The Otkrytiye Arena, Spartak Moscow's new home, has been designated as one of the venues for the 2018 FIFA World Cup.

FIFA president Sepp Blatter has thrown an unexpected seed of doubt into Russia's preparations for the 2018 World Cup, saying FIFA will discuss the possibility of reducing the number of stadiums to be used there in four years' time.

Two days after Russian Sports Minister Vitaly Mutko gave media detailed background about Russia's plans for their World Cup, which involves 12 stadiums in 11 cities, Blatter implied that they could be re-examined.

"It's a footballing country, but we will have meetings there in September to see if 12 is the right number and even if they could be reduced to 10."

His comments came as a complete surprise to Alexei Sorokin, the chief executive officer of the Russian Organising Committee who told reporters: "This is the first I have heard about it, we know nothing about this."

Blatter, speaking at his final media briefing following Germany's win over Argentina in Sunday's final, said a FIFA delegation would visit Russia to discuss plans for their finals in September.

Blatter described the Brazil World Cup as "very, very special" giving it a mark of 9.25 out of 10 but said he was troubled that it cost in the region of $11 billion to stage.

"It is obvious the World Cup has taken such a dimension that the organization is a hard work for the organizing country and also for the FIFA," he said.

"FIFA is looking at 2018 now and we are in discussions on what is the ideal number for the organization and to keep it in such a manner that it is feasible, reasonable and controllable.

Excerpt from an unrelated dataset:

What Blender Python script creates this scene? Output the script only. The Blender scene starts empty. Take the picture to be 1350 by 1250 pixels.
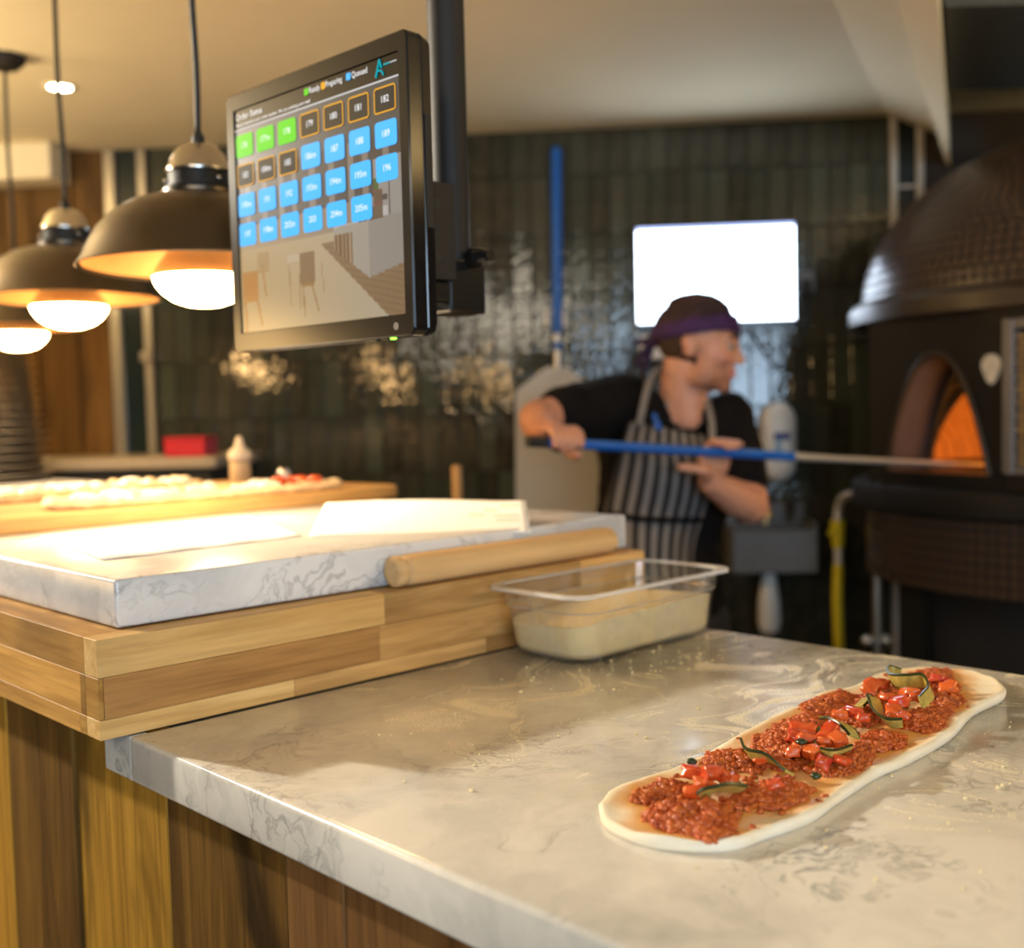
import bpy, bmesh, math, random
from mathutils import Vector, Matrix, noise
PI = math.pi
V = Vector
random.seed(7)
scene = bpy.context.scene
WORK = bpy.data.scenes.new('workbench')      # empty scratch scene for evaluating modifiers and text; removed at the end
COL = scene.collection

# ------------------------------------------------------------------ camera, world, big lights, exposure
cam_d = bpy.data.cameras.new('camera')
cam = bpy.data.objects.new('camera', cam_d)
COL.objects.link(cam)
_r, _u, _f = V((0.715218, -0.698476, -0.024400)), V((0.056014, 0.022487, 0.998177)), V((0.696654, 0.715280, -0.055208))
cam.matrix_world = Matrix(((_r.x, _u.x, -_f.x, 0), (_r.y, _u.y, -_f.y, 0), (_r.z, _u.z, -_f.z, 0), (0, 0, 0, 1)))
cam.location = V((-0.447963, -1.044338, 1.210962))
cam_d.sensor_fit = 'HORIZONTAL'
cam_d.sensor_width = 36
cam_d.lens = 1454.290 * 36 / 1350
cam_d.clip_start = 0.02
cam_d.dof.use_dof = True
cam_d.dof.focus_distance = 1.0
cam_d.dof.aperture_fstop = 3.4
scene.camera = cam

scene.view_settings.view_transform = 'Standard'
scene.view_settings.look = 'None'
scene.view_settings.gamma = 1
scene.view_settings.use_curve_mapping = False
scene.view_settings.exposure = 0.72
scene.cycles.use_denoising = True
scene.cycles.max_bounces = 8
scene.cycles.transparent_max_bounces = 16
scene.cycles.sample_clamp_indirect = 6
scene.cycles.caustics_reflective = False
scene.cycles.caustics_refractive = False

world = bpy.data.worlds.new('world')
scene.world = world
world.use_nodes = True
world.node_tree.nodes['Background'].inputs[0].default_value = (1.0, 0.9, 0.76, 1)
world.node_tree.nodes['Background'].inputs[1].default_value = 0.03


def area_light(name, loc, target, sx, sy, power, color):
    d = bpy.data.lights.new(name, 'AREA')
    d.shape = 'RECTANGLE'
    d.size, d.size_y = sx, sy
    d.energy = power
    d.color = color
    o = bpy.data.objects.new(name, d)
    COL.objects.link(o)
    o.location = loc
    o.rotation_euler = (V(target) - V(loc)).to_track_quat('-Z', 'Z').to_euler()
    return o


# daylight through the shop window behind the camera
area_light('shop_window_daylight', (-2.05, -4.0, 1.38), (-2.05, -3.0, 1.38), 3.0, 1.15, 88, (0.58, 0.78, 1.0))
# unseen warm fill light added behind the camera to lift the worktop
area_light('worktop_fill', (-2.2, -1.6, 2.1), (-0.5, -0.3, 0.4), 1.2, 1.2, 26, (1.0, 0.86, 0.66))
# warm wall lamps of the dining room at the left
area_light('dining_wall_lamps', (-4.1, 5.4, 1.32), (0.29, 0.0, 1.32), 1.7, 0.5, 26, (1.0, 0.62, 0.24))
# ceiling spotlight of the dining side, raking over the pass on to the worktop
sp_d = bpy.data.lights.new('ceiling_spotlight', 'SPOT')
sp_d.energy = 340
sp_d.color = (1.0, 0.90, 0.73)
sp_d.spot_size = math.radians(46)
sp_d.spot_blend = 0.6
sp_d.shadow_soft_size = 0.05
sp_o = bpy.data.objects.new('ceiling_spotlight', sp_d)
COL.objects.link(sp_o)
sp_o.location = (-0.75, 2.6, 2.12)
sp_o.rotation_euler = (V((0.40, -0.50, 0.9)) - V((-0.75, 2.6, 2.12))).to_track_quat('-Z', 'Z').to_euler()
# unseen fill lights added out of view to brighten the ceiling
for k_, (x_, y_, w_) in enumerate(((1.95, -2.2, 44), (-0.45, 2.3, 36))):
    area_light('ceiling_fill', (x_, y_, 1.58), (x_, y_ + 0.01, 2.5), 0.8, 0.8, w_, (1.0, 0.76, 0.43))

FLOOR, CEIL = -0.15, 2.167

# ------------------------------------------------------------------ helpers: objects
def _tag(o, label=None, cat=None, group=None, kind=None):
    if label: o['label'] = label
    if cat: o['category'] = cat
    if group: o['group'] = group
    if kind: o['kind'] = kind
    return o


def empty(name, loc, label, cat, rotz=0.0, group=None, kind=None):
    o = bpy.data.objects.new(name, None)
    COL.objects.link(o)
    o.empty_display_size = 0.05
    o.location = loc
    o.rotation_euler = (0, 0, rotz)
    o.matrix_basis = Matrix.Translation(V(loc)) @ Matrix.Rotation(rotz, 4, 'Z')
    return _tag(o, label, cat, group, kind)


def chain_matrix(o):
    m = o.matrix_basis.copy()
    while o.parent:
        o = o.parent
        m = o.matrix_basis @ m
    return m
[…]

"We are not going to be in a situation as is the case of one, two or even three stadiums in South Africa where it is a problem of what you do with these stadiums," Blatter said.

Russian President Vladimir Putin was in Rio de Janeiro for Sunday's World Cup final and held talks with Blatter while he was in the Brazil capital.

Mutko told reporters on Saturday that the country had allocated $20 billion — $9 billion more than Brazil — to staging the tournament.